While the speaker in the video humorously suggests that building a tricopter today is akin to being a “glutton for punishment” or a “historical recreationist,” there’s a kernel of truth there. If your goal is to push the boundaries of flight, perform acrobatic maneuvers, or race, a tricopter will undoubtedly hold you back. The performance ceiling for a tricopter is simply too low compared to a quadcopter. Even the “best tricopters,” as the video’s speaker points out, are often “shitty multi-rotors” when judged against modern standards.
So, if you’re asking about a UART config for a tricopter, it’s worth pausing to consider the fundamental limitations. While it might seem like a unique project, you’re investing time and effort into a design that is fundamentally outmatched by its quadcopter counterparts. The FPV world has moved on, propelled by continuous innovation, and for good reason.
Your FPV Questions: What Bardwell Didn’t Want You To Ask
What is a tricopter?
A tricopter is a type of drone design that uses three motors, often with one rear motor mounted on a servo to help with steering (yaw control).
Why are tricopters generally not recommended for FPV flying today?

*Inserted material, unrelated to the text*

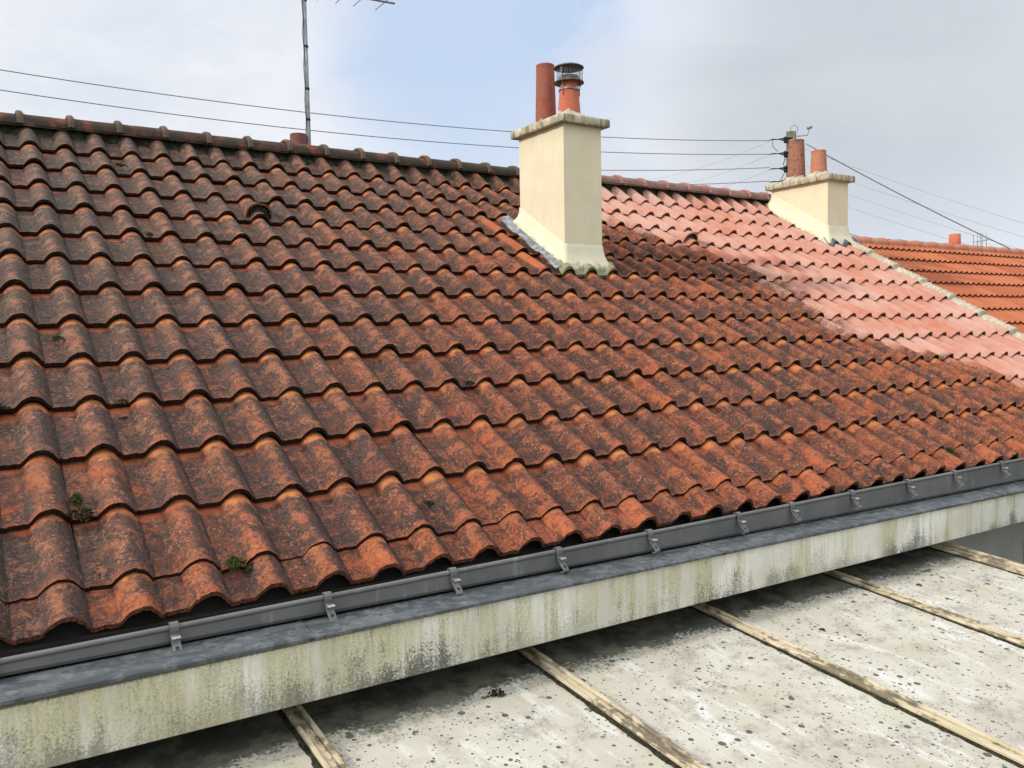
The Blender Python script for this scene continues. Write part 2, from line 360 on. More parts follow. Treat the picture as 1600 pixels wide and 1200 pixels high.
def m_panel(t, P):
    x, y, z = t.sep(P)[0:3]
    Q = P
    big = t.noise(Q, 2.2, 4, .55); mid = t.noise(Q, 8, 5, .65); fine = t.noise(Q, 60, 5, .75); brush = t.noise(t.mapv(Q, (1, .3, 1), (0, 0, 0), (0, 0, .5)), 12, 5, .65, .6)
    c = t.mix(t.step(big, .35, .65), (.40, .365, .29), (.47, .445, .37))
    c = t.mix(t.mul(t.step(mid, .45, .65), .6), c, (.33, .295, .245))
    c = t.mix(t.mul(t.step(brush, .53, .64), .65), c, (.57, .565, .52))
    c = t.mix(t.mul(t.step(t.noise(Q, 3.3, 3), .5, .7), .35), c, (.38, .375, .25))
    c = t.mix(t.mul(t.step(t.add(t.mul(fine, .6), t.mul(mid, .5)), .57, .68), .55), c, (.20, .18, .145))
    def spots(scale, r, dens, loc):
        vq = t.mapv(Q, (1, 1, 0), loc)
        vv = t.vor(vq, scale); cr = t.sep(vv.outputs['Color'])
        rr = t.mul(cr[0], r)
        dn = t.step(t.add(t.noise(Q, 4.5, 4, .65), t.mul(cr[1], .25)), dens, dens + .05)
        wd = t.add(vv.outputs['Distance'], t.mul(t.sub(t.noise(Q, 90, 2), .5), .06))
        return t.mul(t.math('LESS_THAN', wd, rr), dn)
    sp = t.mx(t.mx(spots(15, .24, .53, (0, 0, 0)), spots(30, .27, .52, (3, 1, 0))), spots(62, .30, .52, (5, 7, 0)))
    c = t.mix(t.mul(sp, .92), c, (.058, .054, .042))
    sc = t.noise(t.mapv(Q, (.5, 3, 1), (2, 0, 0), (0, 0, .9)), 9, 5, .75)
    c = t.mix(t.mul(t.step(sc, .68, .72), .55), c, (.16, .12, .10))
    # wet algae line below the eaves (grows where the roof drips)
    edge = t.add(t.add(y, 4.535), t.add(t.mul(t.sub(big, .5), .26), t.add(t.mul(t.sub(mid, .5), .20), t.mul(t.sub(fine, .5), .24))))
    al = t.step(edge, -.02, .045)
    c = t.mix(t.mul(al, .97), c, t.mix(t.step(mid, .42, .62), (.030, .032, .024), (.098, .10, .068)))
    halo = t.mul(t.step(edge, -.12, .02), t.mul(t.sub(1.0, al), t.step(fine, .42, .6)))
    c = t.mix(t.mul(halo, .6), c, (.17, .165, .09))
    # grime beside each batten
    bx = t.math('ABSOLUTE', t.sub(t.math('FRACT', t.math('DIVIDE', t.sub(x, .20), .98)), .5))
    dirt = t.step(t.sub(bx, t.mul(t.sub(t.noise(Q, 30, 4, .7), .5), .05)), .043, .028)
    c = t.mix(t.mul(dirt, .8), c, (.06, .045, .035))
    return {'Base Color': c, 'Normal': t.bump(t.add(fine, mid), .2, .003)}
PANEL = material('dirty_white_panel', m_panel, .75, .3)
def m_batten(t, P):
    g = t.noise(t.mapv(P, (1, .06, 1)), 60, 4, .6); b = t.noise(t.mapv(P, (1, .5, 1)), 26, 5, .72); s = t.noise(t.mapv(P, (1, .25, 1)), 9, 4, .6)
    c = t.mix(t.step(g, .35, .65), (.40, .335, .215), (.54, .46, .32))
    c = t.mix(t.mul(t.step(t.add(b, t.mul(t.sub(s, .5), .9)), .46, .62), .8), c, (.085, .065, .04))
    return {'Base Color': c, 'Normal': t.bump(g, .4, .004)}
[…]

Tricopters are largely obsolete for modern FPV flying because they have inherent technical flaws, like less precise servo-based yaw control, and are easily surpassed by modern quadcopters.
What is the main problem with a tricopter’s design for steering (yaw)?
The main problem is that tricopters rely on a servo to physically tilt one of the motors for yaw control. This mechanical movement is less precise, slower, and more prone to damage than electronic motor control.
How do modern quadcopters achieve better steering (yaw) control?
Modern quadcopters use advanced Electronic Speed Controllers (ESCs) with ‘damped light’ or ESC braking. This technology allows them to rapidly accelerate and decelerate motors electronically for much faster and more precise yaw control.